Woolies feels crack of the fuel docket whip

RICHARD GLUYAS
APRIL 15, 2014
THE AUSTRALIAN

THE Federal Court yesterday helped to further shape the rules of engagement for fuel discount schemes, and there’s good news and bad news for both the big retail chains and Australian Competition & Consumer Commission chairman Rod Sims.
For Sims, the big competition issue surrounding fuel discounts by Woolworths and Coles had already been resolved, and that was the tendency for fuel prices to rise for 80 per cent of the population at the same time as the discounts were spiking for the other 20 per cent who had the good fortune to have shopper dockets.
The ACCC has successfully cracked the whip and it’s now confident that kind of behaviour has been nipped in the bud.

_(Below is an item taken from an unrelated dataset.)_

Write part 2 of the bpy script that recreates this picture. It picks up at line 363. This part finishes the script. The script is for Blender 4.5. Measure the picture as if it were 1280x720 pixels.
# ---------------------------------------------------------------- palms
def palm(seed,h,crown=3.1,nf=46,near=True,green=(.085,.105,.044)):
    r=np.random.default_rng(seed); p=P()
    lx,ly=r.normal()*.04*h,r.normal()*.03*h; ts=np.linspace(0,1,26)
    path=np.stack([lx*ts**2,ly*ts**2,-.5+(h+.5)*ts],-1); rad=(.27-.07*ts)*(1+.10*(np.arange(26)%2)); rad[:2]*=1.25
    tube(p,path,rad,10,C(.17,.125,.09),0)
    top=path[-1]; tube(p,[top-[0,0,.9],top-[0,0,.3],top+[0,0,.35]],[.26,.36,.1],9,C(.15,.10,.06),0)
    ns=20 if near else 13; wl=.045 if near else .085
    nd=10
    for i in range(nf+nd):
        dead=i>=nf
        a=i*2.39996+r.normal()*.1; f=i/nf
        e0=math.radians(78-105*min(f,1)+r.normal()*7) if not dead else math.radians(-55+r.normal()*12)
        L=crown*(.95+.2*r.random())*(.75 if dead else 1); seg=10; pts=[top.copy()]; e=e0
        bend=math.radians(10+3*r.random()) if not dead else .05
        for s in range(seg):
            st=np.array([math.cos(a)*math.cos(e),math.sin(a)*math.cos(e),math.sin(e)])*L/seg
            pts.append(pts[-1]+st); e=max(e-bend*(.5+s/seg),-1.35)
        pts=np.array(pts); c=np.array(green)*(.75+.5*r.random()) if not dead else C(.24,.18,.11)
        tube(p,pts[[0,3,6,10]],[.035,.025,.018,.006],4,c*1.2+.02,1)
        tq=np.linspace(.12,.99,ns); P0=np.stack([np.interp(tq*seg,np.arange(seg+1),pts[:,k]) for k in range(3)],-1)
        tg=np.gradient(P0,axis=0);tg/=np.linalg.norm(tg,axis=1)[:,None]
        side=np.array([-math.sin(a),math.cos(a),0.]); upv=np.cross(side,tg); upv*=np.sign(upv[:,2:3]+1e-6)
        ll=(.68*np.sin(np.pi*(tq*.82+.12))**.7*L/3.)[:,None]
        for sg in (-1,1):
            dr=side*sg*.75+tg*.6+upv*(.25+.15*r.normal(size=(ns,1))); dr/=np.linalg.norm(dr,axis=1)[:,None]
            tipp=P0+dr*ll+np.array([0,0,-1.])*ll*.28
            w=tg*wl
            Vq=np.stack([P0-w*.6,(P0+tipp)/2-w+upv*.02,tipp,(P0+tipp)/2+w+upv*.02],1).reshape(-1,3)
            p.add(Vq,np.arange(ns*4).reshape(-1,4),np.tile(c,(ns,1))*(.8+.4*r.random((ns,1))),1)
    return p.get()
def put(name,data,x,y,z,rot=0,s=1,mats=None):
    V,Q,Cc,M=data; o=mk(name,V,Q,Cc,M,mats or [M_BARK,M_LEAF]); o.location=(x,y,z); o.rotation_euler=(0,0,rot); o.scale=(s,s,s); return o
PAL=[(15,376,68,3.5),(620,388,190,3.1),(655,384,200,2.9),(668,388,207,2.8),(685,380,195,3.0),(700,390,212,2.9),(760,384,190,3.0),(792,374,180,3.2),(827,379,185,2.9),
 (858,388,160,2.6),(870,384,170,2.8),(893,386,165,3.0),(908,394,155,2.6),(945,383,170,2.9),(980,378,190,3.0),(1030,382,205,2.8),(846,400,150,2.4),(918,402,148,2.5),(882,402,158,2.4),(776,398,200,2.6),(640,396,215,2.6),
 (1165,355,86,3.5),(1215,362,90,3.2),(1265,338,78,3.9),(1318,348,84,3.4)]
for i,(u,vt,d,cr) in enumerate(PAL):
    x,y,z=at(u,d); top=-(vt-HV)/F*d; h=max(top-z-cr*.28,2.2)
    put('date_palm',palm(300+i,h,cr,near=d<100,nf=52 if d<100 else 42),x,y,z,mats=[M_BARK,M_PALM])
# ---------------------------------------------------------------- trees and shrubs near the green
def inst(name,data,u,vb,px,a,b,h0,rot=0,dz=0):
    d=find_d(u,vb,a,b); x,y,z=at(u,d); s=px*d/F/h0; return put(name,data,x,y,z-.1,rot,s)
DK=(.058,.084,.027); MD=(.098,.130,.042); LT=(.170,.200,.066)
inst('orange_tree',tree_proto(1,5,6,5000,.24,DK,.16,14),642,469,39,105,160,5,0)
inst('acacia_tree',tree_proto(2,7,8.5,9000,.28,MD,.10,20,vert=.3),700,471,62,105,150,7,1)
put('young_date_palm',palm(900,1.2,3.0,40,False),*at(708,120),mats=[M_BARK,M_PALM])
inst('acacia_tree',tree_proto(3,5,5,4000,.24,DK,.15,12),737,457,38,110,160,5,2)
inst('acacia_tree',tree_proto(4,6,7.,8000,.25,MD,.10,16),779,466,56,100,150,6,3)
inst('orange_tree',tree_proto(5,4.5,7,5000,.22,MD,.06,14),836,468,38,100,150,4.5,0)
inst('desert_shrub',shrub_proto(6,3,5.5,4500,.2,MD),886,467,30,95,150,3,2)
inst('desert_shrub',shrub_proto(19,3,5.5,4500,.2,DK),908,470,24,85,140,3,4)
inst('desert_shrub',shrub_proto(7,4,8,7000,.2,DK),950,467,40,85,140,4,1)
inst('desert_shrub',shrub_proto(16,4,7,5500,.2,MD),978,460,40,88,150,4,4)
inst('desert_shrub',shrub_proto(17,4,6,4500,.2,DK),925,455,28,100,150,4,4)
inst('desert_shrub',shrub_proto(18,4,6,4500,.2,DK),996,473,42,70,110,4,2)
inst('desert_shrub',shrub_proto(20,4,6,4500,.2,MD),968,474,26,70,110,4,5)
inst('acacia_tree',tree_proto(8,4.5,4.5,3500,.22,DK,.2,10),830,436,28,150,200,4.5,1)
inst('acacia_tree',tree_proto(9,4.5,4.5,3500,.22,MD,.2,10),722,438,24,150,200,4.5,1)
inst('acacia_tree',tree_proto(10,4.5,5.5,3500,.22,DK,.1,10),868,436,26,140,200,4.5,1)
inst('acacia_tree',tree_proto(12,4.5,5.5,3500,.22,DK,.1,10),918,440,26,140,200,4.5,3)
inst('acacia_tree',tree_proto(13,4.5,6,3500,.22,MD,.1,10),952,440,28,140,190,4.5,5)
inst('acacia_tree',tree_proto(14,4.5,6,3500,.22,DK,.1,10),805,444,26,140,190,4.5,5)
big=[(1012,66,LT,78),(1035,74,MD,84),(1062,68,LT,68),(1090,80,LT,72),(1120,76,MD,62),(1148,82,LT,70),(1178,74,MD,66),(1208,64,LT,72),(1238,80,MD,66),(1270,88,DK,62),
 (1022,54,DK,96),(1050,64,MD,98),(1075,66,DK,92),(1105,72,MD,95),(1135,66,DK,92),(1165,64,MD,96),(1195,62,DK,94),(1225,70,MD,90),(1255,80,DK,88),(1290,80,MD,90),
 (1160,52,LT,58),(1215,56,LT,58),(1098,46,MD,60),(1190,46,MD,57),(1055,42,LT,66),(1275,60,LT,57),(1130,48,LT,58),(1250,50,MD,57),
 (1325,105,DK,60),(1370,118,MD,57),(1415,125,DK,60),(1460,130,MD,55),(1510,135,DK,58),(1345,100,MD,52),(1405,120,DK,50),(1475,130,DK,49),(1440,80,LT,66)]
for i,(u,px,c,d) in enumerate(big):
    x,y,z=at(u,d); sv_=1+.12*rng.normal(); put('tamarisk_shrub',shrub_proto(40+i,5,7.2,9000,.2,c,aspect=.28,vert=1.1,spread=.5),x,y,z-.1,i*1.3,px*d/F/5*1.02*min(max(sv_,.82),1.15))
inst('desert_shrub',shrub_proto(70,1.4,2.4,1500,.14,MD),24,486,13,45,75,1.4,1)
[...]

Compared to the big picture, the twin Federal Court rulings are incidental but still important.
While the watchdog is considering its legal options in relation to some aspects of the decisions where it went down, it’s now clear that bundled offers are OK and linked offers are banned.
Woolworths, for example, can continue to make the kind of bundled offer it unveiled on March 10 — a fuel discount of 4c a litre if customers spend more than $30 at a Woolies supermarket, topped up with a similar discount if they spend $5-plus at a convenience store attached to the petrol station.
What the retailer can’t do is make the convenience store discount conditional on customers first qualifying for the supermarket discount, as occurred between January and last month.
Woolies must have had an inkling that linked offers were on shaky legal ground.
It pre-empted yesterday’s decision by switching late last month to a bundled structure, mirroring the Coles approach.
This turned out to be an inspired move, because the ACCC failed in its challenge to Coles 14c-a-litre offer (10c at the bowser and 4c at the supermarket), made between February and March.
The court also backed the structure of the revised, bundled offer by Woolies.
In the Coles case, the ACCC argued that the full, 14c a litre discount was only available to customers who had made a “qualifying” supermarket purchase.
The watchdog unsuccessfully submitted this was in breach of last December’s undertakings — that discounts contingent on supermarket purchases would not exceed 4c a litre.
If for some reason you want your head to hurt, then a close reading of the two judgments — one for Woolies, the other for Coles — is strongly recommended.
The highlight is a hairsplitting deconstruction of key words in the undertakings.
For that, we can thank the various legal teams.
In the Coles case, the court backed the retailer, finding that only 4c of the 14c bundled discount was contingent on a qualifying supermarket purchase.
The ACCC, however, claimed victory on a number of fronts.
It noted linked fuel discount offers were comprehensively banned, and that a supermarket-generated fuel discount could not exceed 4c a litre in any single transaction at the bowser.
Also, Coles and Woolies can’t enlist their supermarkets to cross-subsidise fuel discounts.
The ACCC has no objection to fuel discounts in principle; it’s just that the petrol stations can’t be run as loss-leaders. To do so would be predatory pricing.